PROBLEM >> Start at the first line of the material below and retype each line through the one containing "SC.camera = cam", exactly.
━━━━━ PROVIDED DATA ━━━━━
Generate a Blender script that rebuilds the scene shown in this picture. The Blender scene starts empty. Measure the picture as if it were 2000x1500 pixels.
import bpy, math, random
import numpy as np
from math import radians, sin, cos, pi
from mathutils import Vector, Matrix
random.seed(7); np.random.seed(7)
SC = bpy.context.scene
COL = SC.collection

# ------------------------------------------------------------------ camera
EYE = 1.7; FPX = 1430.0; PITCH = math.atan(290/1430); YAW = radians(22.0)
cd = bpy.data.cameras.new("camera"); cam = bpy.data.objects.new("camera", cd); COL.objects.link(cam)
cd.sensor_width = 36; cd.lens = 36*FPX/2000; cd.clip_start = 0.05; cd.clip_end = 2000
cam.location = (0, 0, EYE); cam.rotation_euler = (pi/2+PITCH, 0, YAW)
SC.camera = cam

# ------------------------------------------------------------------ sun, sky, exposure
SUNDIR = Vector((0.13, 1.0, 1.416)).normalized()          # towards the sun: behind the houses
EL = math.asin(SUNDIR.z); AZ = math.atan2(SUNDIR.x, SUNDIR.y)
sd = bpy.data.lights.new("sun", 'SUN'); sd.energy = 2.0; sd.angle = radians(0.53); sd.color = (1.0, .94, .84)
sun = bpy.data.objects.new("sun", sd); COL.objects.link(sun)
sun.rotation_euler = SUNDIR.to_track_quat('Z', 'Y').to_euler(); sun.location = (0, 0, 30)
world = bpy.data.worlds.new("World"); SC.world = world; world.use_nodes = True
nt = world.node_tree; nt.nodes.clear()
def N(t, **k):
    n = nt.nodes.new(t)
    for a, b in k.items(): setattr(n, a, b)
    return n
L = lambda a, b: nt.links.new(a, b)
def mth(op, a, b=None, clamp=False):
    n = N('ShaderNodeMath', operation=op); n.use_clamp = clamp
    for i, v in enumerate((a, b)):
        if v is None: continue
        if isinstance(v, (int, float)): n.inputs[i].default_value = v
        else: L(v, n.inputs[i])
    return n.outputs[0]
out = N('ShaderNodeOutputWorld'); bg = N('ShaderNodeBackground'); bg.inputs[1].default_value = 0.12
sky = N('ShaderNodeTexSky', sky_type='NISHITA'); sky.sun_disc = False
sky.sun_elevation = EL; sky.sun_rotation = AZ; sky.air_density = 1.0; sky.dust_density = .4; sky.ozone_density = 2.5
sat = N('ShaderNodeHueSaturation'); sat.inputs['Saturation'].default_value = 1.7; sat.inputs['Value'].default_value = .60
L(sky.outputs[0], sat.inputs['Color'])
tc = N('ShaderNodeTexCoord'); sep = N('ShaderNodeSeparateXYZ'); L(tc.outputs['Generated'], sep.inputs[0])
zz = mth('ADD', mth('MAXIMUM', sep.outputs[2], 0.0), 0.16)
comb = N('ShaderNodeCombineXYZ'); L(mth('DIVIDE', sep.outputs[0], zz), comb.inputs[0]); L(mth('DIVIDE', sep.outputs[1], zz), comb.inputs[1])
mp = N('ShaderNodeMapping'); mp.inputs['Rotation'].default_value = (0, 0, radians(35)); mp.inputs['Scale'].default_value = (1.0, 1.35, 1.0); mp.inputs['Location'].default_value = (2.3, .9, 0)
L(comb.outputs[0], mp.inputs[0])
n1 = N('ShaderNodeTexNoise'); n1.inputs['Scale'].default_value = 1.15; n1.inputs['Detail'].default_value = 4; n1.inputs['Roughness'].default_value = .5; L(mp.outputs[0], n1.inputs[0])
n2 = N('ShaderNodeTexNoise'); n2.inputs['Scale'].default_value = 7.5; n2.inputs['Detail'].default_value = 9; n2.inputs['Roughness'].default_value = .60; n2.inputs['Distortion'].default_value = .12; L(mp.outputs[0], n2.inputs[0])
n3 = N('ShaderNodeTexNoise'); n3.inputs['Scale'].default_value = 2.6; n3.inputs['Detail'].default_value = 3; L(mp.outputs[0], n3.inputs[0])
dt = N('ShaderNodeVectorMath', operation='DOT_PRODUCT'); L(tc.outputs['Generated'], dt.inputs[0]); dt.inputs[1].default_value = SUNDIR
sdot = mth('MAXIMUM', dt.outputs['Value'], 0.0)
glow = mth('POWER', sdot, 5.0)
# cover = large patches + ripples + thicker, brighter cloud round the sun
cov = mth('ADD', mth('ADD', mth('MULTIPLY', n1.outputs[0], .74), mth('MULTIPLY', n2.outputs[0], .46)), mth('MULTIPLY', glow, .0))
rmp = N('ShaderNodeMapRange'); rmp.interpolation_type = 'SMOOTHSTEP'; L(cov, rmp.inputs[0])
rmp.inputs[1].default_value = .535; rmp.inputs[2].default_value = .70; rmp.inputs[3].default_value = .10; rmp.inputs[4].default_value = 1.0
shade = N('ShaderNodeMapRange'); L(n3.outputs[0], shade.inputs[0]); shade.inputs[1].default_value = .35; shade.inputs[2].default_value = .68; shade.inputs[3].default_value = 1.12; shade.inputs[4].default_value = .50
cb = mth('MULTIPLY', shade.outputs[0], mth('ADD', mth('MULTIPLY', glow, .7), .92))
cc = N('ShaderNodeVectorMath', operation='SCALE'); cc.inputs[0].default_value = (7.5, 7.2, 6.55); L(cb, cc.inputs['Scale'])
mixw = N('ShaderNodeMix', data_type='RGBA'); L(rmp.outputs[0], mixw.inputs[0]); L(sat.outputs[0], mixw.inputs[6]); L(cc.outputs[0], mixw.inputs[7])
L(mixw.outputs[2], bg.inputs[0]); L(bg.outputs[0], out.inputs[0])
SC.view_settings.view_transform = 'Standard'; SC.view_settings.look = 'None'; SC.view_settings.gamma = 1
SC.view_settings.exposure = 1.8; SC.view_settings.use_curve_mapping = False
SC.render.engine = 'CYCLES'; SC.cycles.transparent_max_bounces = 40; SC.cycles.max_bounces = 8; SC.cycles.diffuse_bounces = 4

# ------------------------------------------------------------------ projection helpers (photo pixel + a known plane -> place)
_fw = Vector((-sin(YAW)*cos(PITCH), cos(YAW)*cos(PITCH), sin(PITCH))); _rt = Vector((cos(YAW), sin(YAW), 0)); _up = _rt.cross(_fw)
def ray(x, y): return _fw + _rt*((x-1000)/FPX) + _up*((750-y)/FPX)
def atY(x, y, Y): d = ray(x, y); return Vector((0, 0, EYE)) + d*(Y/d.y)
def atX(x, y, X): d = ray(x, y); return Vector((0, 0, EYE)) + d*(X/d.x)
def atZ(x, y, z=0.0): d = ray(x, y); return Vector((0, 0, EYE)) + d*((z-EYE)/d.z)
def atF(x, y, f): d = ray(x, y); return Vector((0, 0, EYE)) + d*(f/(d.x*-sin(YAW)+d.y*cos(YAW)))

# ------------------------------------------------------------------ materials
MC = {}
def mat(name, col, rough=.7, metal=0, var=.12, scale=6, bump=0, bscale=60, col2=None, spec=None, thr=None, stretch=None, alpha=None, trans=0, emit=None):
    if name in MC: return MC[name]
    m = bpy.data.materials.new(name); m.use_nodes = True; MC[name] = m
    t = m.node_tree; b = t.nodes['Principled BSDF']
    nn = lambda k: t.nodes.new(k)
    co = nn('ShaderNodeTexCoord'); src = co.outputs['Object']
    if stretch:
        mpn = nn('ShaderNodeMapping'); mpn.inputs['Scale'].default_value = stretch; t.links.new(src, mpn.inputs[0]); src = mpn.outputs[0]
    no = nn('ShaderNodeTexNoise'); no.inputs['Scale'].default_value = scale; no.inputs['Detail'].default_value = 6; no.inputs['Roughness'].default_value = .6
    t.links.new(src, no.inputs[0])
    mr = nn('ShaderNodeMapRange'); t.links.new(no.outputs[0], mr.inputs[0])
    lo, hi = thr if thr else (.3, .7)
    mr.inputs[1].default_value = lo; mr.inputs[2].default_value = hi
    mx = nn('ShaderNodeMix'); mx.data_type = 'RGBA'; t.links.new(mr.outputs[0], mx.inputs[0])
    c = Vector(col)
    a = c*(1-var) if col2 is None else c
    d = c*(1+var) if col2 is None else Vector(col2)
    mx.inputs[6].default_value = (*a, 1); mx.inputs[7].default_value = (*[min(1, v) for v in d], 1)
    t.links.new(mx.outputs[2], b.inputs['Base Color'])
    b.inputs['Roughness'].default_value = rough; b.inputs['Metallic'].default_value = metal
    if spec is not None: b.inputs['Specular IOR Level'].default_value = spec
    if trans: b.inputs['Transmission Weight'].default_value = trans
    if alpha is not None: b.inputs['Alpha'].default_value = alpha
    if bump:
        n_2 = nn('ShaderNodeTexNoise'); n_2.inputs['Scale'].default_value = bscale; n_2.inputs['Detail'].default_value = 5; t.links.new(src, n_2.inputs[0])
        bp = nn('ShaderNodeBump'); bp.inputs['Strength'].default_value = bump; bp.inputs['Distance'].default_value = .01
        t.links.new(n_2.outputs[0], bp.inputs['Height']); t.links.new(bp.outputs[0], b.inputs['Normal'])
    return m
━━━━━
THE SOLUTION >>
Generate a Blender script that rebuilds the scene shown in this picture. The Blender scene starts empty. Measure the picture as if it were 2000x1500 pixels.
import bpy, math, random
import numpy as np
from math import radians, sin, cos, pi
from mathutils import Vector, Matrix
random.seed(7); np.random.seed(7)
SC = bpy.context.scene
COL = SC.collection

# ------------------------------------------------------------------ camera
EYE = 1.7; FPX = 1430.0; PITCH = math.atan(290/1430); YAW = radians(22.0)
cd = bpy.data.cameras.new("camera"); cam = bpy.data.objects.new("camera", cd); COL.objects.link(cam)
cd.sensor_width = 36; cd.lens = 36*FPX/2000; cd.clip_start = 0.05; cd.clip_end = 2000
cam.location = (0, 0, EYE); cam.rotation_euler = (pi/2+PITCH, 0, YAW)
SC.camera = cam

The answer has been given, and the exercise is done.